The four Kurose-Ross 9e sections are the primary anchors for the cellular week. Read them as one coupled block:

  • §7.3.3 (5G New Radio): flexible numerology, massive-MIMO beamforming, mmWave propagation -- the radio side
  • §7.4 (5G Core): AMF/SMF/UPF/UDM/AUSF/PCF/NRF, service-based interface, CUPS -- the core network side
  • §7.5.3 (5G Mobility): intra-gNB handover, inter-gNB handover, inter-AMF mobility -- the mobility side
  • §8.8.2 (5G-AKA): SUCI/SUPI/ECIES, AUSF/UDM, HXRES*, key hierarchy -- the authentication side

The reading commitment: §7.3.3 + §7.4 before the Week 6 lecture; §7.5.3 + §8.8.2 before the Week 7 lecture.

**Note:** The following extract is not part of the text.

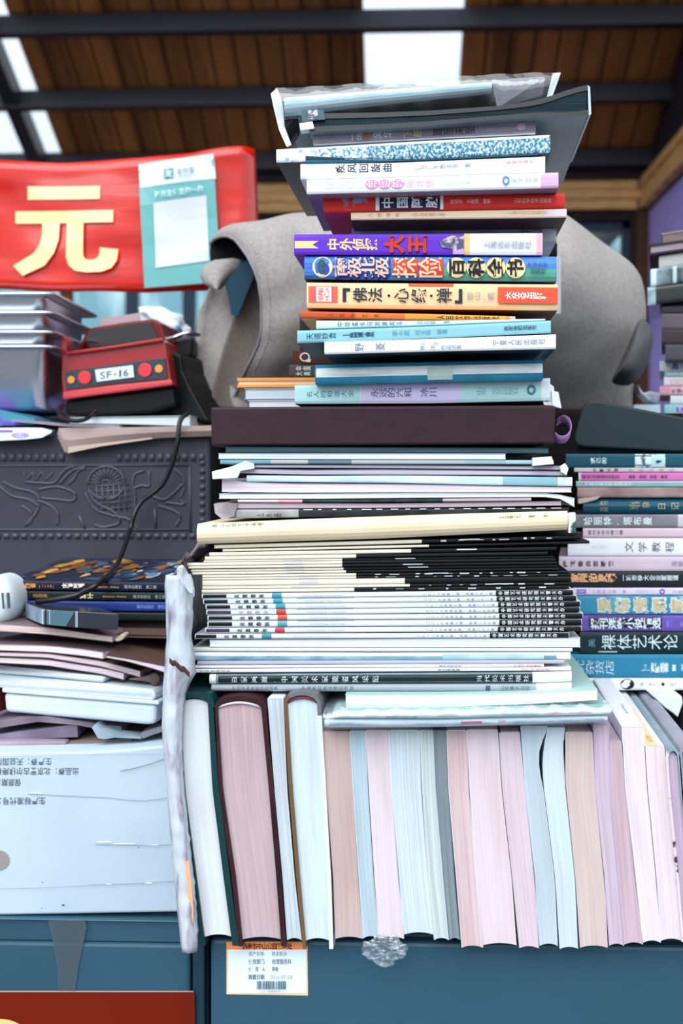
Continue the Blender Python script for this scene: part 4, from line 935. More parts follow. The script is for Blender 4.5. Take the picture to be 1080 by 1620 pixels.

Cross-reference to anchor reading guide: The handouts/cross-chapter-rf-301-anchor-reading-guide.md (already landed) §3-§4 provides the detailed per-section reading walk for these Kurose-Ross anchors. The reading guide is the assignment; this lecture section contextualizes it.


Lab Introduction

Lab 5 (25 pts): OpenAirInterface LTE attach procedure; SNR budget instrumentation across the receiver chain. Part A (LTE): bring up OAI eNB in Docker; connect an authorised UE or srsUE software UE; capture and annotate the RACH + attach procedure. Part B (5G NR): bring up OAI gNB in NSA mode; observe the 5G-AKA exchange in the AMF logs; instrument the SNR across the PUSCH receive chain. See labs/lab-5.md.

Independent Practice

  1. Kurose-Ross §7.4: draw the 5G Core NF roster on paper with the reference points (N1, N2, N3, N4, N6, N11, N12, etc.). Label which NFs are control-plane-only vs. user-plane-capable
  2. Read the OAI online documentation for the eNB configuration file (enb.conf). Identify the parameters for: carrier frequency, system bandwidth (number of RBs), PLMN ID, tracking area code
  3. The handouts/cross-chapter-wireless-aka-progression.md handout is the pre-reading for the 5G-AKA section. After reading it, write a 150-word explanation of why SUCI prevents the classical IMSI catcher from functioning -- at the RF layer (what does the rogue gNB receive? what can it not compute?)